* [What you have to do]: Starting with the first line of the data below, copy each line up to and including the one containing "COL = SC.collection". Pictures stay out.

* [Data supplied]:
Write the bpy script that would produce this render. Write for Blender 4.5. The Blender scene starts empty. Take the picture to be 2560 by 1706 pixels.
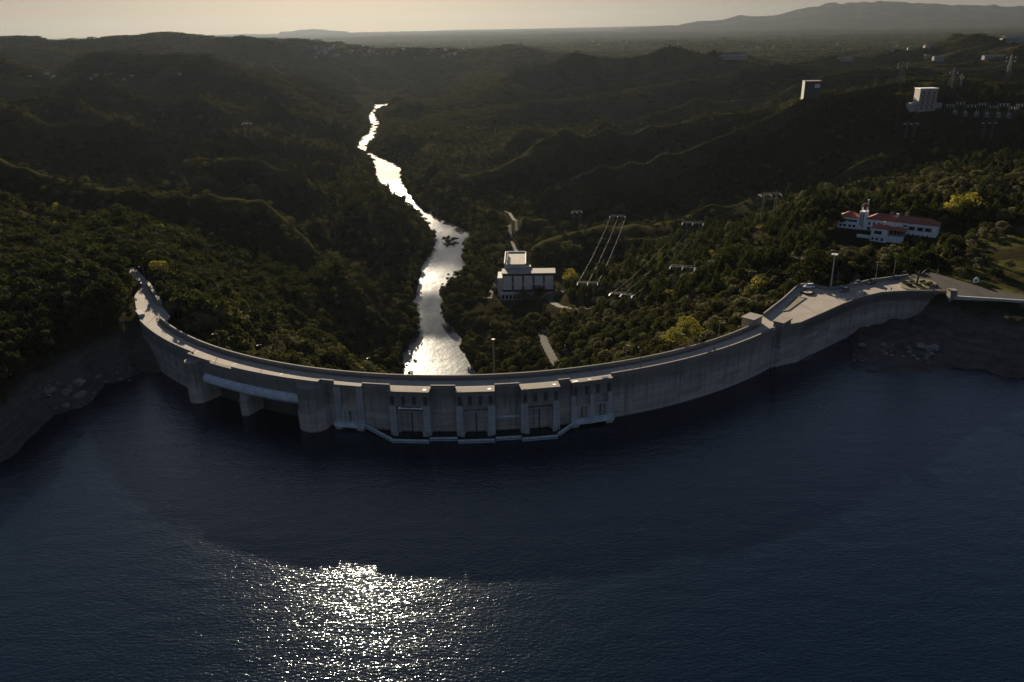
import bpy, bmesh, math, random
import numpy as np
from mathutils import Vector, Matrix
from mathutils.bvhtree import BVHTree
R = math.radians
rng = np.random.default_rng(7)
random.seed(7)
SC = bpy.context.scene
COL = SC.collection

# ------------------------------------------------------------------ camera
F = 1991.0; ROLL = R(1.15); PITCH = math.atan(787/F); ZC = 109.0
_f = np.array([0, math.cos(PITCH), -math.sin(PITCH)])
_u0 = np.array([0, math.sin(PITCH), math.cos(PITCH)]); _r0 = np.array([1., 0, 0])
_r = _r0*math.cos(ROLL) - _u0*math.sin(ROLL); _u = _u0*math.cos(ROLL) + _r0*math.sin(ROLL)
def _ray(u, v): return (u-1280)*_r + (853-v)*_u + F*_f
def at(u, v, z):            # survey point: sight line met with a level z
    d = _ray(u, v); k = (z-ZC)/d[2]; return np.array([d[0]*k, d[1]*k, z])
def atD(u, v, D):           # survey point: sight line at a distance D to the north
    d = _ray(u, v); k = D/d[1]; return np.array([d[0]*k, D, ZC+d[2]*k])
cam = bpy.data.cameras.new('camera'); camo = bpy.data.objects.new('camera', cam); COL.objects.link(camo)
cam.sensor_width = 36; cam.lens = 36*F/2560; cam.clip_end = 120000; cam.clip_start = 1
M = Matrix(((_r[0], _u[0], -_f[0], 0), (_r[1], _u[1], -_f[1], 0), (_r[2], _u[2], -_f[2], ZC), (0, 0, 0, 1)))
camo.matrix_world = M
SC.camera = camo

# ------------------------------------------------------------------ materials
def newmat(name):
    m = bpy.data.materials.new(name); m.use_nodes = True
    nt = m.node_tree; b = nt.nodes['Principled BSDF']; return m, nt, b
def N(nt, t, **kw):
    n = nt.nodes.new(t)
    for k, v in kw.items(): setattr(n, k, v)
    return n
def inp(n, **kw):
    for k, v in kw.items():
        n.inputs[k.replace('_', ' ')].default_value = v
def ramp(nt, fac, stops):
    n = N(nt, 'ShaderNodeValToRGB'); e = n.color_ramp.elements
    while len(e) < len(stops): e.new(0.5)
    for i, (p, c) in enumerate(stops):
        e[i].position = p; e[i].color = (*c, 1) if len(c) == 3 else c
    nt.links.new(fac, n.inputs[0]); return n.outputs[0]
def noise(nt, vec, scale, detail=4, rough=.55, out='Fac'):
    n = N(nt, 'ShaderNodeTexNoise'); inp(n, Scale=scale, Detail=detail, Roughness=rough)
    if vec is not None: nt.links.new(vec, n.inputs['Vector'])
    return n.outputs[out]
def mapping(nt, vec, sc=(1, 1, 1), rot=(0, 0, 0)):
    n = N(nt, 'ShaderNodeMapping'); n.inputs['Scale'].default_value = sc; n.inputs['Rotation'].default_value = rot
    nt.links.new(vec, n.inputs['Vector']); return n.outputs[0]
def mix(nt, fac, a, b, mode='MIX'):
    n = N(nt, 'ShaderNodeMix', data_type='RGBA', blend_type=mode)
    for s, x in ((n.inputs[0], fac), (n.inputs[6], a), (n.inputs[7], b)):
        if isinstance(x, (int, float)): s.default_value = x
        elif isinstance(x, tuple): s.default_value = (*x, 1) if len(x) == 3 else x
        else: nt.links.new(x, s)
    return n.outputs[2]
def math_(nt, op, a, b=None, clamp=False):
    n = N(nt, 'ShaderNodeMath', operation=op, use_clamp=clamp)
    for s, x in ((n.inputs[0], a), (n.inputs[1], b)):
        if x is None: continue
        if isinstance(x, (int, float)): s.default_value = x
        else: nt.links.new(x, s)
    return n.outputs[0]
def geopos(nt): return N(nt, 'ShaderNodeNewGeometry').outputs['Position']
def bump(nt, b, h, strength, dist):
    n = N(nt, 'ShaderNodeBump'); inp(n, Strength=strength, Distance=dist)
    nt.links.new(h, n.inputs['Height']); nt.links.new(n.outputs[0], b.inputs['Normal'])
def attr(nt, name, kind='GEOMETRY'):
    n = N(nt, 'ShaderNodeAttribute'); n.attribute_name = name; n.attribute_type = kind; return n.outputs['Fac']

def plain(name, col, rough=.6, var=.25, scale=.6, metallic=0.0):
    m, nt, b = newmat(name); p = geopos(nt)
    f = noise(nt, p, scale)
    c1 = tuple(c*(1-var) for c in col); c2 = tuple(min(1, c*(1+var)) for c in col)
    nt.links.new(ramp(nt, f, [(.3, c1), (.7, c2)]), b.inputs['Base Color'])
    inp(b, Roughness=rough, Metallic=metallic); return m

def concrete(name, base, stain=.55, lifts=True):
    m, nt, b = newmat(name); p = geopos(nt)
    big = noise(nt, mapping(nt, p, (.06, .06, .5)), 1.0, 5, .65)
    fine = noise(nt, p, 1.6, 5, .7)
    streak = noise(nt, mapping(nt, p, (.9, .9, .045)), 1.0, 4, .6)
    col = ramp(nt, big, [(.25, tuple(c*.72 for c in base)), (.75, tuple(c*1.22 for c in base))])
    col = mix(nt, math_(nt, 'MULTIPLY', ramp(nt, fine, [(.35, (1, 1, 1)), (.65, (0, 0, 0))]), .35), col, tuple(c*.6 for c in base))
    col = mix(nt, math_(nt, 'MULTIPLY', ramp(nt, streak, [(.5, (0, 0, 0)), (.72, (1, 1, 1))]), stain), col, (.055, .05, .045))
    if lifts:
        s = N(nt, 'ShaderNodeSeparateXYZ'); nt.links.new(p, s.inputs[0])
        fr = math_(nt, 'FRACT', math_(nt, 'DIVIDE', s.outputs[2], 1.5))
        line = math_(nt, 'LESS_THAN', fr, .09)
        wob = ramp(nt, noise(nt, mapping(nt, p, (.2, .2, .7)), 1.0), [(.4, (0, 0, 0)), (.6, (1, 1, 1))])
        col = mix(nt, math_(nt, 'MULTIPLY', math_(nt, 'MULTIPLY', line, wob), .8), col, tuple(c*.4 for c in base))
        vo = N(nt, 'ShaderNodeTexVoronoi'); nt.links.new(mapping(nt, p, (.13, .13, .66)), vo.inputs['Vector']); vo.inputs['Scale'].default_value = 1; vo.inputs['Randomness'].default_value = .35
        col = mix(nt, .45, col, mix(nt, 1.0, col, ramp(nt, vo.outputs['Color'], [(.15, (.62, .62, .62)), (.85, (1.3, 1.3, 1.3))]), 'MULTIPLY'))
        lowz = math_(nt, 'SUBTRACT', 1.0, math_(nt, 'MULTIPLY', math_(nt, 'ADD', s.outputs[2], math_(nt, 'MULTIPLY', fine, .8)), .5), True)
        col = mix(nt, math_(nt, 'MULTIPLY', lowz, .55), col, tuple(min(1, c*1.35) for c in base))
        wet = math_(nt, 'LESS_THAN', math_(nt, 'ADD', s.outputs[2], math_(nt, 'MULTIPLY', fine, .5)), .55)
        col = mix(nt, math_(nt, 'MULTIPLY', wet, .6), col, (.05, .047, .04))
        # weathered dark band of lichen on the upper metres, ragged
        zz = math_(nt, 'ADD', s.outputs[2], math_(nt, 'MULTIPLY', math_(nt, 'SUBTRACT', streak, .5), 7.0))
        hi = math_(nt, 'MULTIPLY', math_(nt, 'SUBTRACT', zz, 6.5), .22, clamp=True)
        col = mix(nt, math_(nt, 'MULTIPLY', hi, .62), col, (.075, .068, .055))
    nt.links.new(col, b.inputs['Base Color']); inp(b, Roughness=.9)
    bump(nt, b, fine, .4, .05); return m

CONC = concrete('weathered_concrete', (.355, .315, .265))
CONC_PALE = concrete('pale_concrete', (.36, .35, .33), .35, False)
CONC_TOP = concrete('parapet_concrete', (.21, .185, .155), .3, False)
CONC_ROOF = concrete('slab_concrete', (.20, .165, .125), .4, False)
BEAM = plain('painted_beam', (.42, .45, .48), .55, .3, .5)
BOOM = plain('boom_paint', (.40, .44, .47), .6, .3, 1.5)
STEEL = plain('grey_steel', (.22, .22, .22), .5, .2, 2, .4)
GALV = plain('galvanised_steel', (.15, .15, .145), .65, .2, 2, .2)
DARKST = plain('dark_steel', (.045, .042, .038), .6, .3)
WHITE = plain('white_paint', (.72, .70, .66), .6, .08)
LIME = plain('limewash', (.70, .70, .70), .8, .08)
OFFW = plain('offwhite_render', (.27, .26, .24), .8, .12)
DKWIN = plain('window_glass', (.015, .017, .02), .15, .2)
SHUT = plain('green_shutter', (.03, .045, .035), .6, .2)
ORANGE = plain('orange_panel', (.20, .075, .03), .7, .2)
TILE = plain('clay_tile', (.24, .065, .035), .85, .35, 1.2)
GREYB = plain('grey_cladding', (.055, .055, .055), .8, .2, .3)
PORC = plain('porcelain', (.85, .83, .78), .2, .03)
WOOD = plain('bark', (.06, .045, .032), .9, .3, 2)
TYRE = plain('tyre', (.02, .02, .02), .8, .1)
SKYLT = plain('roof_glazing', (.10, .14, .19), .2, .2)
FLATROOF = plain('flat_roof', (.34, .30, .24), .9, .15, .4)

def asphalt(name, col):
    m, nt, b = newmat(name); p = geopos(nt)
    a = noise(nt, p, .25, 6, .65); c = noise(nt, p, 4, 3)
    k = ramp(nt, a, [(.3, tuple(x*.75 for x in col)), (.7, tuple(x*1.2 for x in col))])
    k = mix(nt, .25, k, ramp(nt, c, [(.35, tuple(x*.6 for x in col)), (.65, tuple(x*1.35 for x in col))]))
    nt.links.new(k, b.inputs['Base Color']); inp(b, Roughness=.9); b.inputs['Specular IOR Level'].default_value = .22 if col[0] > .2 else .06; return m
ASPH = asphalt('crest_paving', (.29, .25, .21)); ROADM = asphalt('road_asphalt', (.06, .055, .048)); DIRT = asphalt('dirt_track', (.042, .035, .027))
WALK = asphalt('sidewalk_concrete', (.14, .12, .10))

def foliage(name, c1, c2, trans=.35):
    m, nt, b = newmat(name); oi = N(nt, 'ShaderNodeObjectInfo'); p = geopos(nt)
    f = math_(nt, 'ADD', math_(nt, 'MULTIPLY', oi.outputs['Random'], .65), math_(nt, 'MULTIPLY', noise(nt, p, .35, 3), .45))
    c = ramp(nt, f, [(.15, c1), (.85, c2)])
    nt.links.new(c, b.inputs['Base Color']); inp(b, Roughness=.65)
    b.inputs['Specular IOR Level'].default_value = 0
    t = N(nt, 'ShaderNodeBsdfTranslucent'); nt.links.new(mix(nt, 1.0, c, (1.05, 1.08, .6), 'MULTIPLY'), t.inputs['Color'])
    mx = N(nt, 'ShaderNodeMixShader'); mx.inputs[0].default_value = trans
    nt.links.new(b.outputs[0], mx.inputs[1]); nt.links.new(t.outputs[0], mx.inputs[2])
    nt.links.new(mx.outputs[0], nt.nodes['Material Output'].inputs[0]); return m
F_DARK = foliage('foliage_dark', (.020, .022, .010), (.050, .050, .020), .27)
F_OLIVE = foliage('foliage_olive', (.038, .040, .022), (.10, .095, .048), .27)
F_PINE = foliage('foliage_pine', (.018, .023, .010), (.042, .048, .017), .28)
F_YEL = foliage('foliage_yellow', (.12, .115, .028), (.21, .185, .045), .35)
F_SCRUB = foliage('foliage_scrub', (.020, .018, .010), (.052, .048, .021), .27)
F_GREY = foliage('foliage_greyish', (.075, .066, .048), (.15, .135, .10), .28)

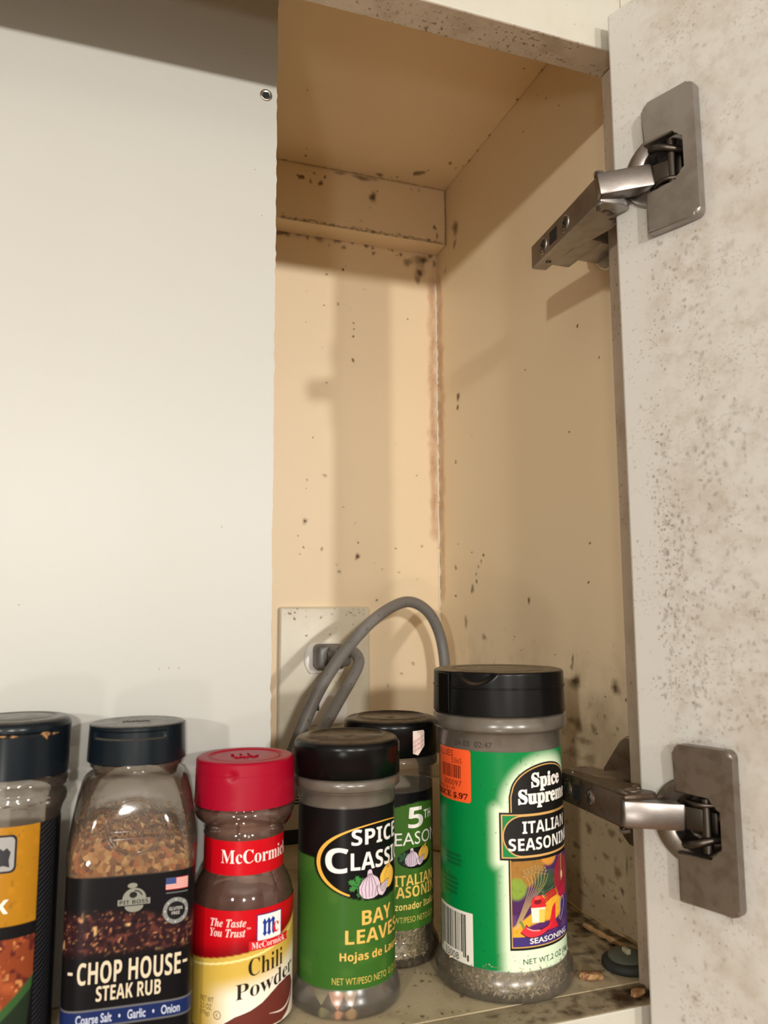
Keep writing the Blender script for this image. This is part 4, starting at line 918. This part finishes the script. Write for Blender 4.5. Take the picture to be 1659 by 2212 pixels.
stamp('lettering', text2d(bf('Chili'), -1.0, 15.0, 23.2, 30.0, rot=.075, bold=-.006), P_, (34, 24, 16), 3, lab)
stamp('lettering', text2d(bf('Powder'), -5.9, 22.8, 14.6, 20.4, rot=.16, bold=-.006), P_, (34, 24, 16), 3, lab)
hp = [(-13, 3.0), (-10, 6.4), (-6, 8.6), (0, 10.4), (5, 12.6), (9, 15.2), (13, 17.2), (18, 18.2), (22, 17.6), (24, 14), (23.4, 9), (19, 4.6), (15, 2.8)]
stamp('picture', poly([(p[0]+.5, p[1]+.7) for p in hp]), P_, (238, 232, 222), 2, lab); stamp('picture', poly(hp), P_, (100, 44, 36), 3, lab)
stamp('picture', ribbon(catmull([(8, 7.6, 0), (15, 6.6, 0), (20, 8.2, 0), (23.6, 12.4, 0)], 6), lambda s: .8*math.sin(math.pi*s)+.1), P_, (214, 200, 190), 4, lab)
for i, s in enumerate(('NET WT', '2.5 OZ', '(70g)')): stamp('small_print', text2d(s, -21.8, -15.0+i*-.9, 13.2-i*2.7, 15.3-i*2.7), P_, (112, 96, 50), 3, lab)
stamp('small_print', ribbon([(-13.3+1.5*math.cos(a*.4488), 9+1.5*math.sin(a*.4488)) for a in range(14)], .28, True), P_, (112, 96, 50), 3, lab); stamp('small_print', text2d('K', -13.8, -12.8, 8.3, 9.7), P_, (112, 96, 50), 3, lab)

# ---- steak rub: square bottle, sloped shoulders, round neck
t = thing('spice_jar', 'square clear bottle of coarse steak rub with navy black flip cap and black label', 'spice jar', (-.22228, .05271, .0079), math.radians(-3.4)); t.scale = (.95467,)*3
def loft(bm, secs, n=96, top=None):
    rings = []
    for hw, z, p in secs:
        ring = []
        for i in range(n):
            a = 2*math.pi*i/n; c, s = math.cos(a), math.sin(a); k = (abs(c)**p+abs(s)**p)**(-1/p); ring.append(bm.verts.new((hw*k*c, hw*k*s, z)))
        rings.append(ring)
    for a, b in zip(rings, rings[1:]):
        for i in range(n): bm.faces.new((a[i], a[(i+1) % n], b[(i+1) % n], b[i]))
    bm.faces.new(rings[0][::-1])
    if top: bm.faces.new(rings[-1])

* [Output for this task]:
Write the bpy script that would produce this render. Write for Blender 4.5. The Blender scene starts empty. Take the picture to be 2560 by 1706 pixels.
import bpy, bmesh, math, random
import numpy as np
from mathutils import Vector, Matrix
from mathutils.bvhtree import BVHTree
R = math.radians
rng = np.random.default_rng(7)
random.seed(7)
SC = bpy.context.scene
COL = SC.collection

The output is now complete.